--- Begin ---
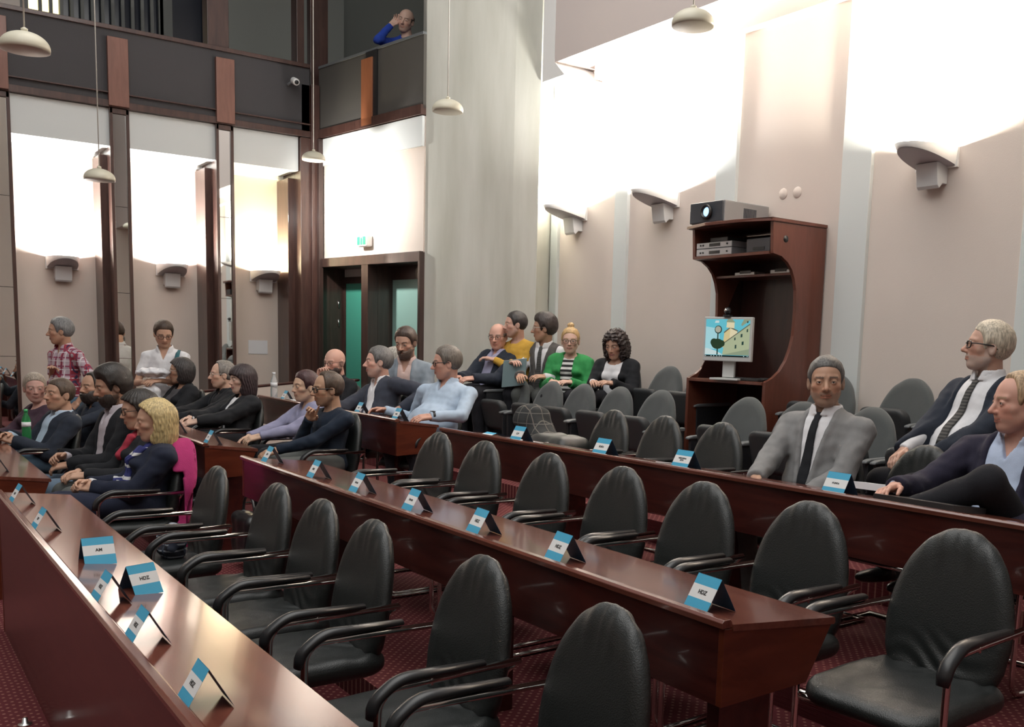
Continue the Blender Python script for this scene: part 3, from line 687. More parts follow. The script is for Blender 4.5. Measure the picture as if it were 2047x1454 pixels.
# loose things on desks and floor
def bottle(loc, label, col, cap, h=.26):
    t = empty('plastic_bottle', loc, 0, label, 'bottle')
    m, nt, b = newmat('bottle_plastic'); b.inputs['Base Color'].default_value = (*col, 1); b.inputs['Transmission Weight'].default_value = .75; b.inputs['Roughness'].default_value = .12; b.inputs['IOR'].default_value = 1.2
    mb = MB(); mb.lathe([(0, 0), (.030, .002), (.033, .012), (.033, h * .35), (.030, h * .40), (.033, h * .45), (.033, h * .62), (.028, h * .72), (.013, h * .86), (.012, h * .92), (0, h * .92)], n=22); mb.build('bottle_body', m, t)
    mb = MB(); mb.lathe([(.015, h * .91), (.015, h), (0, h)], n=16); mb.build('cap', cap, t)
    mb = MB(); mb.lathe([(.0335, h * .45), (.0335, h * .60)], n=22); mb.build('label_band', M['paper'], t)
bottle((1.02, 8.86, .715), 'green plastic bottle on the desk at the left picture edge', (.10, .55, .20), mat('green_cap', (.04, .35, .12), .4), .25)
bottle((3.24, 9.62, 1.0), 'clear water bottle at the far end of the far desk', (.85, .88, .9), M['paper'], .25)
def sheet(name, loc, d, rz, lab, m, cat='paper', tilt=0):
    mb = MB(); mb.bb(-d[0] / 2, d[0] / 2, -d[1] / 2, d[1] / 2, 0, d[2]); o = mb.build(name, m); o.location = loc; o.rotation_euler = (0, tilt, rz); tag(o, lab, cat); return o
T12 = math.atan(.042 / .345)
sheet('paper_sheet', (3.31, 9.42, .999), (.21, .30, .004), .1, 'white papers lying at the far end of the far desk', M['paper'], 'paper', T12)
sheet('paper_sheet', (3.31, 9.02, .999), (.21, .28, .004), -.2, 'white papers lying between two cards on the far desk', M['paper'], 'paper', T12)
sheet('paper_sheet', (xC(5.25) + .22, 5.25, .989), (.10, .28, .003), .1, 'white paper between the fallen card and the next card on the long desk', M['paper'], 'paper', T12)
sheet('paper_sheet', (xC(3.95) + .29, 3.98, .983), (.06, .12, .003), .3, 'white slip of paper left of the two-line card', M['paper'], 'paper', T12)
sheet('tablet', (3.43, 7.28, .985), (.17, .24, .010), .1, 'black tablet lying on the far desk between two cards', M['black'], 'tablet', T12)
tb = sheet('laptop', (3.44, 2.36, .990), (.24, .36, .024), .05, 'closed black laptop on the long desk beside the man with the raised knee', M['black'], 'laptop', T12)
pp_ = sheet('paper_stack', (3.56, 2.72, 1.0), (.10, .16, .03), .2, 'small stack of booklets behind the closed laptop', M['paper'], 'paper', T12)
sk = empty('floor_socket', (.46, 4.4, 0), 0, 'small metal cover on the carpet at the bottom left', 'floor socket')
mb = MB(); mb.lathe([(.028, 0), (.026, .008), (.012, .010), (.010, .030), (0, .032)], n=20); mb.build('cover', M['chrome'], sk)
# ------------------------------------------------------------------ visitor chairs (black leather, chrome cantilever frame)
def chair_back(P):
    # local: x front, y side, z up; oval shield-shaped back leaning backwards
    x = P[:, 0] + .215 + (P[:, 2] - .45) * .17 + .25 * P[:, 1] ** 2 * -1.2; y = P[:, 1]; z = P[:, 2]
    t = np.clip((z - .42) / .49, 0, 1)
    w = np.interp(t, [0, .12, .35, .55, .75, .9, 1], [.175, .205, .222, .215, .185, .14, .10])
    e = np.sqrt((y / .224) ** 2 + (np.maximum(z - .585, 0) / .335) ** 2) - 1
    lo = np.where(z < .585, np.abs(y) - np.interp(z, [.40, .5, .585], [.175, .212, .224]), e * .20)
    lo = smax(lo, .415 - z, .05)
    creases = .0035 * np.sin(np.abs(y) * 95) * np.clip((z - .78) * 9, 0, 1) + .006 * np.sin(z * 95 + 6 * np.sin(y * 13) + np.cos(y * 22) * 1.5) * np.clip((.60 - z) * 7, 0, 1) * np.clip(1.1 - np.abs(y) / .2, 0, 1)
    th = np.abs(x) - .034 * np.clip(1.25 - ((y / .24) ** 2) * .6, .4, 1) + creases
    return smax(th, lo, .045)
def chair_seat(P):
    x, y, z = P[:, 0], P[:, 1], P[:, 2]
    top = .445 + .02 * np.cos(np.clip(x, -.3, .3) * 4) - .10 * np.maximum(x - .15, 0) + .012 * (y / .23) ** 2 * np.clip(.3 - x, 0, 1)
    o = np.sqrt((np.maximum(np.abs(y) - .13, 0) / .11) ** 2 + (np.maximum(np.abs(x - .0) - .14, 0) / .12) ** 2) * .11 - .11
    c = .004 * np.sin(x * 60 + 5 * np.sin(y * 20)) * np.clip((-x - .05) * 6, 0, 1) + .0025 * wob(P, 30)
    return smax(smax(z - top + c, .385 - z, .03), o, .05)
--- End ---
## [Given exercise]
Repeat the data exactly in full, omitting its pictures.

## [Written answer]
Continue the Blender Python script for this scene: part 3, from line 687. More parts follow. The script is for Blender 4.5. Measure the picture as if it were 2047x1454 pixels.
# loose things on desks and floor
def bottle(loc, label, col, cap, h=.26):
    t = empty('plastic_bottle', loc, 0, label, 'bottle')
    m, nt, b = newmat('bottle_plastic'); b.inputs['Base Color'].default_value = (*col, 1); b.inputs['Transmission Weight'].default_value = .75; b.inputs['Roughness'].default_value = .12; b.inputs['IOR'].default_value = 1.2
    mb = MB(); mb.lathe([(0, 0), (.030, .002), (.033, .012), (.033, h * .35), (.030, h * .40), (.033, h * .45), (.033, h * .62), (.028, h * .72), (.013, h * .86), (.012, h * .92), (0, h * .92)], n=22); mb.build('bottle_body', m, t)
    mb = MB(); mb.lathe([(.015, h * .91), (.015, h), (0, h)], n=16); mb.build('cap', cap, t)
    mb = MB(); mb.lathe([(.0335, h * .45), (.0335, h * .60)], n=22); mb.build('label_band', M['paper'], t)
bottle((1.02, 8.86, .715), 'green plastic bottle on the desk at the left picture edge', (.10, .55, .20), mat('green_cap', (.04, .35, .12), .4), .25)
bottle((3.24, 9.62, 1.0), 'clear water bottle at the far end of the far desk', (.85, .88, .9), M['paper'], .25)
def sheet(name, loc, d, rz, lab, m, cat='paper', tilt=0):
    mb = MB(); mb.bb(-d[0] / 2, d[0] / 2, -d[1] / 2, d[1] / 2, 0, d[2]); o = mb.build(name, m); o.location = loc; o.rotation_euler = (0, tilt, rz); tag(o, lab, cat); return o
T12 = math.atan(.042 / .345)
sheet('paper_sheet', (3.31, 9.42, .999), (.21, .30, .004), .1, 'white papers lying at the far end of the far desk', M['paper'], 'paper', T12)
sheet('paper_sheet', (3.31, 9.02, .999), (.21, .28, .004), -.2, 'white papers lying between two cards on the far desk', M['paper'], 'paper', T12)
sheet('paper_sheet', (xC(5.25) + .22, 5.25, .989), (.10, .28, .003), .1, 'white paper between the fallen card and the next card on the long desk', M['paper'], 'paper', T12)
sheet('paper_sheet', (xC(3.95) + .29, 3.98, .983), (.06, .12, .003), .3, 'white slip of paper left of the two-line card', M['paper'], 'paper', T12)
sheet('tablet', (3.43, 7.28, .985), (.17, .24, .010), .1, 'black tablet lying on the far desk between two cards', M['black'], 'tablet', T12)
tb = sheet('laptop', (3.44, 2.36, .990), (.24, .36, .024), .05, 'closed black laptop on the long desk beside the man with the raised knee', M['black'], 'laptop', T12)
pp_ = sheet('paper_stack', (3.56, 2.72, 1.0), (.10, .16, .03), .2, 'small stack of booklets behind the closed laptop', M['paper'], 'paper', T12)
sk = empty('floor_socket', (.46, 4.4, 0), 0, 'small metal cover on the carpet at the bottom left', 'floor socket')
mb = MB(); mb.lathe([(.028, 0), (.026, .008), (.012, .010), (.010, .030), (0, .032)], n=20); mb.build('cover', M['chrome'], sk)
# ------------------------------------------------------------------ visitor chairs (black leather, chrome cantilever frame)
def chair_back(P):
    # local: x front, y side, z up; oval shield-shaped back leaning backwards
    x = P[:, 0] + .215 + (P[:, 2] - .45) * .17 + .25 * P[:, 1] ** 2 * -1.2; y = P[:, 1]; z = P[:, 2]
    t = np.clip((z - .42) / .49, 0, 1)
    w = np.interp(t, [0, .12, .35, .55, .75, .9, 1], [.175, .205, .222, .215, .185, .14, .10])
    e = np.sqrt((y / .224) ** 2 + (np.maximum(z - .585, 0) / .335) ** 2) - 1
    lo = np.where(z < .585, np.abs(y) - np.interp(z, [.40, .5, .585], [.175, .212, .224]), e * .20)
    lo = smax(lo, .415 - z, .05)
    creases = .0035 * np.sin(np.abs(y) * 95) * np.clip((z - .78) * 9, 0, 1) + .006 * np.sin(z * 95 + 6 * np.sin(y * 13) + np.cos(y * 22) * 1.5) * np.clip((.60 - z) * 7, 0, 1) * np.clip(1.1 - np.abs(y) / .2, 0, 1)
    th = np.abs(x) - .034 * np.clip(1.25 - ((y / .24) ** 2) * .6, .4, 1) + creases
    return smax(th, lo, .045)
def chair_seat(P):
    x, y, z = P[:, 0], P[:, 1], P[:, 2]
    top = .445 + .02 * np.cos(np.clip(x, -.3, .3) * 4) - .10 * np.maximum(x - .15, 0) + .012 * (y / .23) ** 2 * np.clip(.3 - x, 0, 1)
    o = np.sqrt((np.maximum(np.abs(y) - .13, 0) / .11) ** 2 + (np.maximum(np.abs(x - .0) - .14, 0) / .12) ** 2) * .11 - .11
    c = .004 * np.sin(x * 60 + 5 * np.sin(y * 20)) * np.clip((-x - .05) * 6, 0, 1) + .0025 * wob(P, 30)
    return smax(smax(z - top + c, .385 - z, .03), o, .05)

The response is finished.